In the US, tipped Labour has MW of $2 an hour. Britain could do the same and get millions back to work.

If we want to get people off welfare we have to set minimum pay rates which enable people to get jobs more easily.

It's obvious.

This will not be easy to sell to the public and the media, but should be part of IDS' programme of helping people to help themselves, and getting free of state dependency.

Grand_Inquisitor said...

I watched the whole speech.

Big Society?? I was underwhelmed.

Why so? Because in this great rush to allow us to do things our own way, the fact that He has to 'bend the knee' to the EU (ie the French and the Germans) was carefully omitted. So we can't do our own things in our own way at all.

"Cameron, get us out of the tentacles of the EU first" and then we might believe you are serious.

Jason Crabtree said...

Re- Tapestry's proposal for a minimum wage of £3.50 an hour:

Brilliant idea - and as we're all meant to struggle together in the nation's interest, I suggest that all MPs initiate the scheme by taking part in a pilot study for the lifetime of the current parliament. £3.50 an hour for the next five years would be a great help in reducing the budget deficit (assuming that expenses could be kept under control).

Max Atkinson said...

I wonder if anyone else among your readers and/or callers on your phone-in last night noticed that the audience delayed their applause at two crucial points in the speech.

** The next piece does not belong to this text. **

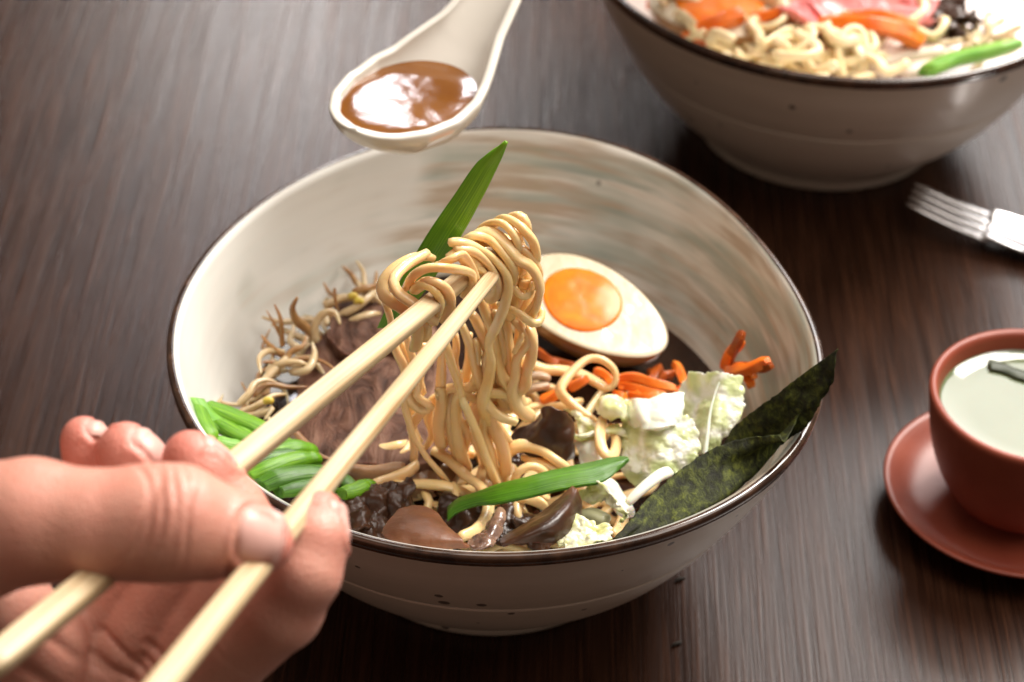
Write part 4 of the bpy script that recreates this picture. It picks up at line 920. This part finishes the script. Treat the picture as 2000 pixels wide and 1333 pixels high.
for i in range(46):
    t = sp.uniform(0, 1); cx = np.interp(t, [0, .25, .5, .75, 1], [280, 430, 560, 700, 920]); cy = np.interp(t, [0, .25, .5, .75, 1], [650, 430, 350, 190, 110])
    cx += sp.normal(0, 38); cy += sp.normal(0, 30); c = un(*z2(cx, cy), z=sp.uniform(5.0, 6.1)); th = sp.uniform(0, 2*math.pi); P = [c]
    for k in range(3):
        th += sp.normal(0, .7); c = c + np.array([math.cos(th)*.6, math.sin(th)*.6, sp.normal(0, .15)])
        if math.hypot(c[0], c[1]) > 8.3: c[:2] *= 8.3 / math.hypot(c[0], c[1])
        P.append(c)
    sprout(P, sp.uniform(.08, .17), 's' if sp.random() < .55 else 'b', None)
for P0, z_ in (((345, 630), 6.5), ((770, 105), 6.6), ((800, 130), 6.5)):
    c = un(*z2(*P0), z=z_); V, F = tube_geo(cr([c, c + (.14, .05, .04), c + (.28, .02, 0)], 9), .11, seg=9)
    tag(mesh('sprout_head', V, F, m_yellow), 'yellow sprout head on the sprout heap', 'bean sprout', 'yellow sprout heads')

# ------------------------------------------------------------------ chopsticks
def chopstick(p_tip, p_end, w0, w1, label, power, phase):
    e = p_end - p_tip; Ln = np.linalg.norm(e); ex = e / Ln
    n = 60; t = np.linspace(0, 1, n)
    X = np.stack([t * Ln, 0*t, 0*t], 1)
    w = w0 + (w1 - w0) * np.minimum(1, t * 1.25)
    V, F = tube_geo(X, w/2, w/2*0.86, seg=24, power=power, up=(0, 0, 1), phase=0, round_end=0.25)
    me_o = mesh('chopstick', V, F, m_bamboo, origin=(0, 0, 0))
    # frame: x along the stick, z towards the viewer (rolled by phase)
    z = -CF - ex * (-CF @ ex); z /= np.linalg.norm(z); y = np.cross(z, ex)
    c_, s_ = math.cos(phase), math.sin(phase); y, z = y*c_ + z*s_, z*c_ - y*s_
    me_o.matrix_world = Matrix(((ex[0], y[0], z[0], p_tip[0]*S), (ex[1], y[1], z[1], p_tip[1]*S), (ex[2], y[2], z[2], p_tip[2]*S), (0, 0, 0, 1)))
    tag(me_o, label, 'chopstick', 'bamboo chopsticks')
    return me_o
D_END = 46.0
A0, A1 = un(960, 498, y=-2.9), un(0, 1284, d=D_END + 1.0)
B0, B1 = un(975, 523, y=YP - 0.35), un(320, 1333, d=D_END)
B1 = B0 + (B1 - B0) * 1.12; A1 = A0 + (A1 - A0) * 1.02
chopstick(A0, A1, 0.49, 0.63, 'farther bamboo chopstick, the upper one passing behind the thumb', 4.0, 0.35)
chopstick(B0, B1, 0.39, 0.61, 'nearer bamboo chopstick held between thumb tip and index finger', 2.6, 0.1)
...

My interpretation was that Tory activists are not as enthusiastic about the coalition government as the leadership is - but you can judge for yourself from the short video clips at http://su.pr/9dXwrv - where there are also videos showing exactly the same muted responses by LibDems during conference speeches by Clegg and Cable...

Malcolm said...

Cameron's speech passed me by, I'm afraid. For me, the conference was dominated by the stupidly, STUPIDLY, incompetantly handled announcement on child benefits.

The matter is still running now: "Voted Tory and livid about losing your child benefit? Well, they DON'T CARE" in the Daily Mail today!